Jalen Brunson’s idol Justin Bieber would ask if it’s too late to say sorry. The New York Knicks certainly hope not, especially when it comes to the 2018 NBA Draft.
June 21, 2018 will go down as a fateful day on the metropolitan timeline: two established Knicks stars, Jalen Brunson and Donte DiVincenzo, earned their professional entries, and another, Mikal Bridges may soon join them. Bridges was reportedly acquired from the Brooklyn Nets in a trade reported by ESPN’s Adrian Wojnarowski on Tuesday night.
For many Knicks fans, it’s better late than never.
The “Nova Knicks” project could’ve gotten a head start in 2018, when four members of a national champion Wildcats team were chosen among the first 32 picks. DiVincenzo, fresh off a brilliant performance in the finale against Michigan, was the No. 17 pick to Milwaukee while Knicks fans are well aware that the Dallas Mavericks chose Brunson 32nd. Two picks before Brunson, the Atlanta Hawks closed out the first round by taking their teammate Omari Spellman.
The Knicks could’ve gotten that train started at ninth overall by taking Mikal Bridges. Instead, New York opted for Kentucky freshman Kevin Knox, kickstarting one of the most disappointing ends to a decade in franchise history.
Many, such as ESPN’s Jonathan Givony, believed that the Knicks would dip into the Main Line’s talent pool. Knicks fans themselves wanted Missouri’s Michael Porter and booed Knox’s arrival when he took to the Barclays Center stage. Instead, in came Knox, then the most recent co-SEC Freshman of the Year alongside Cleveland pick Collin Sexton.
“Michael’s a very good player. I wish him nothing but the best,” then-Knicks general manager Scott Perry said, per Ian Begley, then of ESPN. “Tonight is about talking about Kevin Knox and why we took Kevin Knox, and we feel very good about the selection we made. Ultimately we were comfortable with the pick that he had at No. 9 and got the guy we really targeted and liked at that position.”
Those good vibes, alas, did not last long: Knox got plenty of playing time amidst a lethargic 17-win slog overseen by David Fizdale but brutal advanced stats (PER worst among rookie with a min. of 20 minutes, second-worst offensive win shares in the Association entirely) were rather damning. Knox’s time quickly dwindled and became nearly non-existent by the time the notoriously hard-to-please Tom Thibodeau arrived to serve as head coach.

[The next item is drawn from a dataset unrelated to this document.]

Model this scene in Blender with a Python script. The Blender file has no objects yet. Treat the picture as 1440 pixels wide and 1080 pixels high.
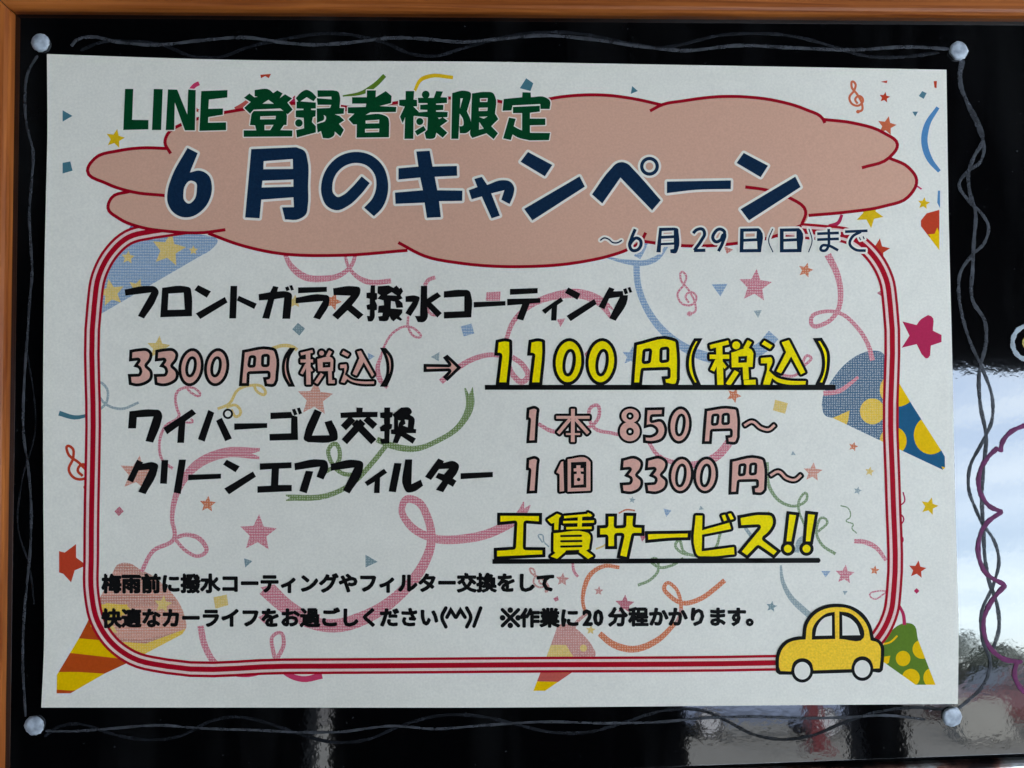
import bpy, math, random
import numpy as np
from mathutils import Vector, Matrix, Euler
from mathutils.geometry import delaunay_2d_cdt
random.seed(7)
R = math.radians
scene = bpy.context.scene
col = scene.collection

# ------------------------------------------------------------------ camera, world, sun, exposure
TILT = 21.0                                    # the board leans back by this many degrees
BM = Matrix.Translation((0, 0, 0.95)) @ Matrix.Rotation(R(90 - TILT), 4, 'X')   # board space -> world
F_PX = 1081.0                                  # focal length in pixels of a 1440 px wide picture
CAM_POS = Vector((-0.0042, -0.00657, 0.2511))  # board space, metres
CAM_ROT = (Matrix.Rotation(R(1.27), 3, 'X') @ Matrix.Rotation(R(-1.47), 3, 'Y') @ Matrix.Rotation(R(0.17), 3, 'Z'))
cam = bpy.data.cameras.new('camera')
cam.sensor_width = 36.0
cam.lens = F_PX / 1440.0 * 36.0
cam.clip_start = 0.01
cam.clip_end = 2000.0
camo = bpy.data.objects.new('camera', cam)
col.objects.link(camo)
camo.matrix_world = BM @ (Matrix.Translation(CAM_POS) @ CAM_ROT.to_4x4())
scene.camera = camo

SUN_EL, SUN_AZ = 52.0, 25.0                    # azimuth measured from +Y towards +X
world = bpy.data.worlds.new('World')
scene.world = world
world.use_nodes = True
wn = world.node_tree.nodes
wl = world.node_tree.links
sky = wn.new('ShaderNodeTexSky')
sky.sky_type = 'NISHITA'
sky.sun_disc = False
sky.sun_elevation = R(SUN_EL)
sky.sun_rotation = R(SUN_AZ)
sky.dust_density = 0.3
sky.air_density = 0.8
sky.ozone_density = 1.5
# thin high cloud: the sky's own light, greyed in soft bands
wtc = wn.new('ShaderNodeTexCoord')
wmp = wn.new('ShaderNodeMapping'); wmp.inputs['Scale'].default_value = (1.4, 1.4, 14.0)
wno = wn.new('ShaderNodeTexNoise'); wno.inputs['Scale'].default_value = 1.6; wno.inputs['Detail'].default_value = 5
wl.new(wtc.outputs['Generated'], wmp.inputs['Vector']); wl.new(wmp.outputs[0], wno.inputs['Vector'])
wmr = wn.new('ShaderNodeMapRange'); wmr.inputs['From Min'].default_value = 0.35; wmr.inputs['From Max'].default_value = 0.68
wmr.inputs['To Min'].default_value = 0.45; wmr.inputs['To Max'].default_value = 0.8
wl.new(wno.outputs['Fac'], wmr.inputs['Value'])
wbw = wn.new('ShaderNodeRGBToBW'); wl.new(sky.outputs[0], wbw.inputs[0])
wsc = wn.new('ShaderNodeVectorMath'); wsc.operation = 'SCALE'; wsc.inputs[0].default_value = (1.08, 1.17, 1.20)
wl.new(wbw.outputs[0], wsc.inputs['Scale'])
wmx = wn.new('ShaderNodeMix'); wmx.data_type = 'RGBA'
wl.new(wmr.outputs[0], wmx.inputs[0]); wl.new(sky.outputs[0], wmx.inputs[6]); wl.new(wsc.outputs[0], wmx.inputs[7])
wband = wn.new('ShaderNodeMapRange'); wband.inputs['From Min'].default_value = 0.3; wband.inputs['From Max'].default_value = 0.7
wband.inputs['To Min'].default_value = 0.78; wband.inputs['To Max'].default_value = 1.12
wl.new(wno.outputs['Fac'], wband.inputs['Value'])
wsep = wn.new('ShaderNodeSeparateXYZ'); wl.new(wtc.outputs['Generated'], wsep.inputs[0])
whz = wn.new('ShaderNodeMapRange'); whz.inputs['From Min'].default_value = 0.0; whz.inputs['From Max'].default_value = 0.35
whz.inputs['To Min'].default_value = 0.42; whz.inputs['To Max'].default_value = 1.08
wl.new(wsep.outputs['Z'], whz.inputs['Value'])            # the cloud thickens towards the horizon
wpr = wn.new('ShaderNodeMath'); wpr.operation = 'MULTIPLY'
wl.new(wband.outputs[0], wpr.inputs[0]); wl.new(whz.outputs[0], wpr.inputs[1])
wfin = wn.new('ShaderNodeVectorMath'); wfin.operation = 'SCALE'
wl.new(wmx.outputs[2], wfin.inputs[0]); wl.new(wpr.outputs[0], wfin.inputs['Scale'])
wl.new(wfin.outputs[0], wn['Background'].inputs[0])
wn['Background'].inputs[1].default_value = 0.12
sun = bpy.data.lights.new('sun', 'SUN')
sun.energy = 2.0
sun.angle = R(0.5)
sun.color = (1.0, 0.96, 0.9)
suno = bpy.data.objects.new('sun', sun)
col.objects.link(suno)
sd = Vector((math.sin(R(SUN_AZ)) * math.cos(R(SUN_EL)), math.cos(R(SUN_AZ)) * math.cos(R(SUN_EL)), math.sin(R(SUN_EL))))
suno.rotation_euler = sd.to_track_quat('Z', 'Y').to_euler()
suno.location = (0, 0, 20)
scene.view_settings.view_transform = 'Standard'
scene.view_settings.look = 'None'
scene.view_settings.exposure = 5.02
scene.view_settings.gamma = 1.0
scene.render.engine = 'CYCLES'
scene.cycles.use_denoising = True
scene.cycles.max_bounces = 8
scene.cycles.diffuse_bounces = 5

# ------------------------------------------------------------------ helpers: pixels, objects, materials
def at(px, py, z=0.0):
    """the point of board space (height z over the poster's plane) that the photograph shows at this pixel"""
    d = CAM_ROT @ Vector(((px - 720.0) / F_PX, (540.0 - py) / F_PX, -1.0))
    t = (z - CAM_POS.z) / d.z
    return Vector((CAM_POS.x + d.x * t, CAM_POS.y + d.y * t, z))

def wave(x, y):
    """the paper is not quite flat: height over its plane in metres"""
    return (0.00045 * math.sin(x * 31 + 0.6) * math.cos(y * 24 + 0.4) + 0.00028 * math.sin(x * 14 - y * 38 + 1.0)
            + 0.00022 * math.sin(x * 63 + y * 20) + 0.0009 * max(0.0, (x - 0.09) / 0.06) ** 2 * max(0.0, (-y - 0.03) / 0.075))

def paper_at(px, py, lift):
    p = at(px, py, 0.0)
    for _ in range(2):
        p = at(px, py, wave(p.x, p.y) + lift)
    return p

def tag(o, label=None, cat=None, group=None, kind=None):
    for k, v in (('label', label), ('category', cat), ('group', group), ('kind', kind)):
        if v: o[k] = v
    return o

def empty(name, matrix, label, cat, group=None):
    o = bpy.data.objects.new(name, None)
    o.empty_display_size = 0.05
    col.objects.link(o)
    o.matrix_world = matrix
    return tag(o, label, cat, group)

def mesh_obj(name, verts, faces, mats, parent=None, midx=None, smooth=False, base=None):
    me = bpy.data.meshes.new(name)
    if base is not None:
        verts = [(v[0] - base[0], v[1] - base[1], v[2] - base[2]) for v in verts]
    me.from_pydata([tuple(v) for v in verts], [], faces)
    for m in (mats if isinstance(mats, (list, tuple)) else [mats]):
        me.materials.append(m)
    if midx:
        me.polygons.foreach_set('material_index', midx)
    if smooth:
        me.polygons.foreach_set('use_smooth', [True] * len(me.polygons))
    me.update()
    o = bpy.data.objects.new(name, me)
    col.objects.link(o)
    if parent: o.parent = parent
    return o

def box(x0, x1, y0, y1, z0, z1):
    v = [(x, y, z) for x in (x0, x1) for y in (y0, y1) for z in (z0, z1)]
    f = [(0, 1, 3, 2), (4, 6, 7, 5), (0, 4, 5, 1), (2, 3, 7, 6), (0, 2, 6, 4), (1, 5, 7, 3)]
    return v, f

def join(*parts):
    V, Fc = [], []
    for v, f in parts:
        n = len(V)
        V += list(v)
        Fc += [tuple(i + n for i in q) for q in f]
    return V, Fc

def nodes_of(m):
    m.use_nodes = True
    return m.node_tree.nodes, m.node_tree.links, m.node_tree.nodes['Principled BSDF']

def plain(name, c, rough=0.6, spec=0.3, noise=0.0, scale=50.0, bump=0.0, metallic=0.0):
    m = bpy.data.materials.new(name)
    n, l, b = nodes_of(m)
    b.inputs['Base Color'].default_value = (*c, 1)
    b.inputs['Roughness'].default_value = rough
    b.inputs['Specular IOR Level'].default_value = spec
    b.inputs['Metallic'].default_value = metallic
    if noise or bump:
        tc = n.new('ShaderNodeTexCoord')
        tx = n.new('ShaderNodeTexNoise')
        tx.inputs['Scale'].default_value = scale
        tx.inputs['Detail'].default_value = 5
        l.new(tc.outputs['Object'], tx.inputs['Vector'])
        if noise:
            r = n.new('ShaderNodeMapRange')
            r.inputs['From Min'].default_value = 0.25
            r.inputs['From Max'].default_value = 0.75
            r.inputs['To Min'].default_value = 1 - noise
            r.inputs['To Max'].default_value = 1 + noise
            l.new(tx.outputs['Fac'], r.inputs['Value'])
            mx = n.new('ShaderNodeVectorMath')
            mx.operation = 'SCALE'
            mx.inputs[0].default_value = c
            l.new(r.outputs[0], mx.inputs['Scale'])
            l.new(mx.outputs[0], b.inputs['Base Color'])
        if bump:
            bp = n.new('ShaderNodeBump')
            bp.inputs['Strength'].default_value = 1
            bp.inputs['Distance'].default_value = bump
            l.new(tx.outputs['Fac'], bp.inputs['Height'])
            l.new(bp.outputs[0], b.inputs['Normal'])
    return m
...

If it’s any comfort to the Knicks, no one appeared to crack Knox’s code: sent to Atlanta for fellow touted washout Cam Reddish in 2020, Knox struggled to gain any traction in Atlanta, Portland, or Detroit. He was last seen with Portland’s G League affiliate Rip City, playing 11 games with the Trail Blazers’ prospects.
To his credit, Knox blamed only himself for his metropolitan shortcomings, taking responsibility in a 2022 feature from Stefan Bondy, then of the New York Daily News.
“I had my fair opportunity. I didn’t make the best of it, unfortunately,” Knox said. “I put it all on me. I got to work harder … All the narratives they created. I put it all on me.”
The fact that MVP candidate Shai Gilgeous-Alexander was chosen two picks after Knox is bad enough. But Bridges going with the very next selection is perhaps one of the biggest blows of all.
Bridges had a seemingly scripted path to the NBA, as the Philadelphia 76ers (Villanova’s part-time roommates at Wells Fargo Center) took him with the 10th overall selection. But continued affairs on South Broad Street were not to be: Bridges was traded to the Phoenix Suns in a pick swap that netted Zhaire Smith (he of 13 career NBA games) and a first-round pick that originally belong to Miami. Oklahoma City later used that pick to take Tre Mann.
Years later, Bridges, who established himself as a strong two-way player in Phoenix before he was traded to Brooklyn in 2023, admitted he wanted to go the Knicks when they hit the clock at No. 9 in 2018.
“I thought I was going to go to New York at (No.) 9,” Bridges said in a Tidal League podcast. “I was excited, though, because I wanted to go to the Knicks, I wanted to be in New York, I’m like that’s lit. I love MSG, all my best games in college were there.”
Even though Bridges has finally made his way to Manhattan, the aftershocks of the Knox gambit continue to be felt in Manhattan to this day.
Knox was meant to be part of a Knick core headlined by fellow homegrown talents like Tim Hardaway Jr. and Frank Ntilikina. All were ousted in the early stages of Thibodeau’s active reign and the Knicks have mostly turned to veteran acquisitions like Bridges, Brunson, DiVincenzo, and their fellow former Wildcat Josh Hart, to pave a path forward.